# Scene script records
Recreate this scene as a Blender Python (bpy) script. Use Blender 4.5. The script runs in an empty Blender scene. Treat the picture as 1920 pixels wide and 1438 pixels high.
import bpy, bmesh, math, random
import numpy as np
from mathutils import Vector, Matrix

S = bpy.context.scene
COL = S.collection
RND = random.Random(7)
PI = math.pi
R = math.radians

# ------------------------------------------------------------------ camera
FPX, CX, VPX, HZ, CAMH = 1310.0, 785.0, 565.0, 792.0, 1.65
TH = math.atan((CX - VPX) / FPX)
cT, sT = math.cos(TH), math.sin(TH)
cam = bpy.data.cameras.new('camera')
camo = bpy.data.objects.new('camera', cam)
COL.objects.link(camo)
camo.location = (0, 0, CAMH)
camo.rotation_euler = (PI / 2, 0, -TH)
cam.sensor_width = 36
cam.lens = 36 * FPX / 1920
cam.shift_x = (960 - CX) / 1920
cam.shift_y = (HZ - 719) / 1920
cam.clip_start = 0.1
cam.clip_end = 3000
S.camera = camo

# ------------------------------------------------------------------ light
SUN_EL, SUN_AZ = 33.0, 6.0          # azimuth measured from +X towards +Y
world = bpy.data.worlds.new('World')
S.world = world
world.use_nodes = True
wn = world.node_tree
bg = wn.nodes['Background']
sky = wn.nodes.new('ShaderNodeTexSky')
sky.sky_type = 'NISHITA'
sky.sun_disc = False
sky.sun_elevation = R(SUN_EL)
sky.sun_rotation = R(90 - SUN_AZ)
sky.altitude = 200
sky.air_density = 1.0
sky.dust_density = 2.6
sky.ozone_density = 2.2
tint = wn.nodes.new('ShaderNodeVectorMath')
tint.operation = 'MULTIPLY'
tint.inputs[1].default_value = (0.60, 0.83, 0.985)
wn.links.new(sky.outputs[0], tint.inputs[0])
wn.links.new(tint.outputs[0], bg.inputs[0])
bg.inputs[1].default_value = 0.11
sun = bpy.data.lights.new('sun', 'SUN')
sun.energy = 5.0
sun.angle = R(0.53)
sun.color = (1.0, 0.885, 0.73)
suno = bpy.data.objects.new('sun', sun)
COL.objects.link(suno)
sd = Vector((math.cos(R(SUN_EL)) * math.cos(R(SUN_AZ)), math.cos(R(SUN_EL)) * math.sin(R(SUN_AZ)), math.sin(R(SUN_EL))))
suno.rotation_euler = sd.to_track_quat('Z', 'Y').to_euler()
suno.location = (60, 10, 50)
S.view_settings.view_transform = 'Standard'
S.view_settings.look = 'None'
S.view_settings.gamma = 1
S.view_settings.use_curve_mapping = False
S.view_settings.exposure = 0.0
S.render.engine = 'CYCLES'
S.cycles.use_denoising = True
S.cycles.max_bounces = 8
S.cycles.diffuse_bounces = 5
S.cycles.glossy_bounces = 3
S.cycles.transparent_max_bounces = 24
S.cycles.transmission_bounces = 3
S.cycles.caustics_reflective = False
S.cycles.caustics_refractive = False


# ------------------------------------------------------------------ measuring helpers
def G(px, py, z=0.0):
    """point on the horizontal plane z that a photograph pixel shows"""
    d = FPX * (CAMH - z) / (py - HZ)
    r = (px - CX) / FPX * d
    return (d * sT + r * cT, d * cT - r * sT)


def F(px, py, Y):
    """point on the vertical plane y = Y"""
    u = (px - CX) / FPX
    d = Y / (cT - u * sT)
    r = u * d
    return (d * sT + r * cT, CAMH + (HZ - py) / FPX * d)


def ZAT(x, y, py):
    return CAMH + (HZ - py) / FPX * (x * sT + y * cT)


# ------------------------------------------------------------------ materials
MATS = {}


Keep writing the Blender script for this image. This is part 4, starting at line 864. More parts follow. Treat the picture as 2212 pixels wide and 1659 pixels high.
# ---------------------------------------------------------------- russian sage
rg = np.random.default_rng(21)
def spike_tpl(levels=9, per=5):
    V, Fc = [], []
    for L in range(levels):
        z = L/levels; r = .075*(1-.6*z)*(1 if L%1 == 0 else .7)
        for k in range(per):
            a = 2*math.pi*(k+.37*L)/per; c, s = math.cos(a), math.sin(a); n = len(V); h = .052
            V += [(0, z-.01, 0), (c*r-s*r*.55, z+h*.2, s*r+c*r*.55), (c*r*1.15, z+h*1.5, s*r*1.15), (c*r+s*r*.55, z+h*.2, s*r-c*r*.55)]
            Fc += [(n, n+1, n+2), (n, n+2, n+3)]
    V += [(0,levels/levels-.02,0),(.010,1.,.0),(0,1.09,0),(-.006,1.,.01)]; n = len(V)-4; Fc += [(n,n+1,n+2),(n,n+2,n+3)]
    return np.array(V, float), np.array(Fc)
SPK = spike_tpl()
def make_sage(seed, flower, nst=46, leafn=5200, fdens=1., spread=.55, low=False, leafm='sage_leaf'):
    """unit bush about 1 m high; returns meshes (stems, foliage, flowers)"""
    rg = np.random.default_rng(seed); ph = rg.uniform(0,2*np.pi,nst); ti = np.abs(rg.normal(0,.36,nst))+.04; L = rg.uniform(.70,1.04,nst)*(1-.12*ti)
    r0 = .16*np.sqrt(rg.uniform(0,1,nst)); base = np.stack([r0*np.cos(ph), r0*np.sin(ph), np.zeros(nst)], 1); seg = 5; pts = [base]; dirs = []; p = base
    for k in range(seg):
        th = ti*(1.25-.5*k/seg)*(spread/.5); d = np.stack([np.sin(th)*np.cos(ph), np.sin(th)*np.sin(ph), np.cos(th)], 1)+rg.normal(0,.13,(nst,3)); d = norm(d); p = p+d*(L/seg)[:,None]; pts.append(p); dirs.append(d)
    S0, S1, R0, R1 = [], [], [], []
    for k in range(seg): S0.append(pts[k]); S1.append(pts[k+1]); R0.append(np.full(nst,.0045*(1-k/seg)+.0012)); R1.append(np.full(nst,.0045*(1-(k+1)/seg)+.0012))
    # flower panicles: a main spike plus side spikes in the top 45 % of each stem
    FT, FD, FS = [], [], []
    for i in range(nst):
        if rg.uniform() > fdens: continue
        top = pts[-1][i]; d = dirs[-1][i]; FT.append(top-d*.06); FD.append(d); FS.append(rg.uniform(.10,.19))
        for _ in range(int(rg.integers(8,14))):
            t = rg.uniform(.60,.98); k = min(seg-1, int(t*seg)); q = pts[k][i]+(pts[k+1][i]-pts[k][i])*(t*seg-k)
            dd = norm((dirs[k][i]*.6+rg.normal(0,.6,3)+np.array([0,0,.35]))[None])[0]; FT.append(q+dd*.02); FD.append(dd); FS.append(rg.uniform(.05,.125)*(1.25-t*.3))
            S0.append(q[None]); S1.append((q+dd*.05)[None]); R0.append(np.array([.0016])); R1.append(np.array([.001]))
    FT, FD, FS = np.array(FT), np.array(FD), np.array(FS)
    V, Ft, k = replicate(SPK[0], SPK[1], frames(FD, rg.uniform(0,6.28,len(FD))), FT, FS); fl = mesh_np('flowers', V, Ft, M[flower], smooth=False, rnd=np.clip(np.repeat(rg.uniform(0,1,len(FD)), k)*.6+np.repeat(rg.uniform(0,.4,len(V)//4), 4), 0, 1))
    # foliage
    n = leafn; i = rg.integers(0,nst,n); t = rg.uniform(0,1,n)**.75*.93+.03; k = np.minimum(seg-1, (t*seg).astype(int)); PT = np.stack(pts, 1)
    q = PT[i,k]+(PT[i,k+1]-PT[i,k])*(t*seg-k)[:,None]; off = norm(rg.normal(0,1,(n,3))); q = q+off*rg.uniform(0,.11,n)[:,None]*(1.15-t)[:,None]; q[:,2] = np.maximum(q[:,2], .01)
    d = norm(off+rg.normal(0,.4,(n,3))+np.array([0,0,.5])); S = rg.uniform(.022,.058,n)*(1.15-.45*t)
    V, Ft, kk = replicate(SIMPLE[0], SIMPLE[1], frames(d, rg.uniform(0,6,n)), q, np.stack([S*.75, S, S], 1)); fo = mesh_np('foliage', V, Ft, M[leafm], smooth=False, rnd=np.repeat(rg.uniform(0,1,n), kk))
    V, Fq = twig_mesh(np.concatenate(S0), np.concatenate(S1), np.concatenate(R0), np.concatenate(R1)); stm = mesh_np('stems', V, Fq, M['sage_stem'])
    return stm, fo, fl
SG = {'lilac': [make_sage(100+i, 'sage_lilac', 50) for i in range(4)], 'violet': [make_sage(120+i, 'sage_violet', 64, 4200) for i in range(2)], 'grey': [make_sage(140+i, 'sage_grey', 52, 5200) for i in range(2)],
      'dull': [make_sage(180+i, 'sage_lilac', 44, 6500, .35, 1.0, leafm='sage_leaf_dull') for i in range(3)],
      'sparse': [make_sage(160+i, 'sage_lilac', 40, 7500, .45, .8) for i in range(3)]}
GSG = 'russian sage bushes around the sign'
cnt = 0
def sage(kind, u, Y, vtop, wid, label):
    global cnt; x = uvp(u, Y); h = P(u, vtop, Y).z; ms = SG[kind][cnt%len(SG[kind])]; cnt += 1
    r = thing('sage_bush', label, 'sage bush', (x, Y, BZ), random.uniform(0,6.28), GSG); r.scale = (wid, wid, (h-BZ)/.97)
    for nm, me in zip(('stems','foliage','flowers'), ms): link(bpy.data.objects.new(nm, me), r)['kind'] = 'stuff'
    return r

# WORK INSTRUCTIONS
List all lines in the material containing the string "vtop".

# RESPONSE TO THE TASK
def sage(kind, u, Y, vtop, wid, label):
    global cnt; x = uvp(u, Y); h = P(u, vtop, Y).z; ms = SG[kind][cnt%len(SG[kind])]; cnt += 1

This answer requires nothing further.